Set Positive Childhood Experiences
This is my major take-away and I can’t emphasize this enough…
Positive childhood experiences can offset adverse childhood experiences (Bethell et al, 2019). Resilience occurs through positive influences, supportive relationships, structured environments, protection against harm, social development, and academic achievement. Realized that outward resilience may not match inward resilience. Make an effort to talk about feelings, believe what happened, set new traditions, provide a sense of belonging, find a community of at least two non-parent adults who take a genuine interest in your children’s life, and ensure you have a safe home.

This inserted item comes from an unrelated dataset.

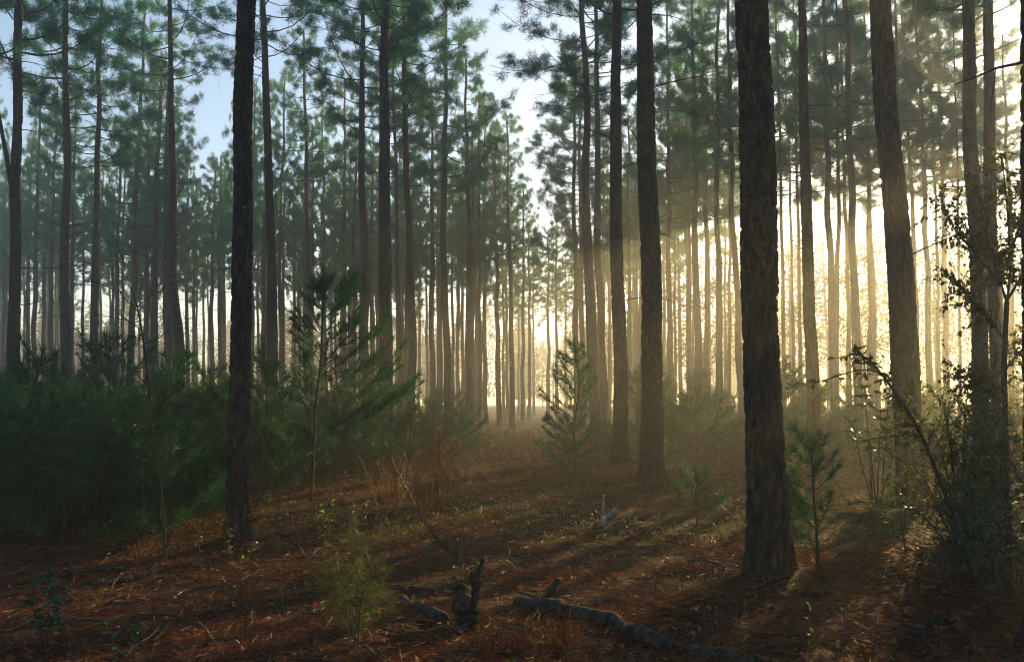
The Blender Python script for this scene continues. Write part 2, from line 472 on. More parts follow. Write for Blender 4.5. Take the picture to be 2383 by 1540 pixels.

The same holds true for bullying. Bullying is a form of violence where a person repeatedly and habitually seeks to harm, aggres, coerce or intimidate those whom they perceive as vulnerable or weaker due to physical size, psychological, social power, or other factors. Behaviors may include teasing, physical aggression, noncompliance to adults, gossiping, talking back, fighting, and disruption. It can occur across settings including settings like the cafeteria, playground, gym, bus area, and hallway. Bullying language may not be necessary to reduce bullying. Shift the focus to observable, appropriate behaviors. Train to teach children to discriminate between respect and disrespect, teach scripted replies and minimize social reinforcement using the 3-step procedure - stop-walk-talk (Ross & Horner, 2009).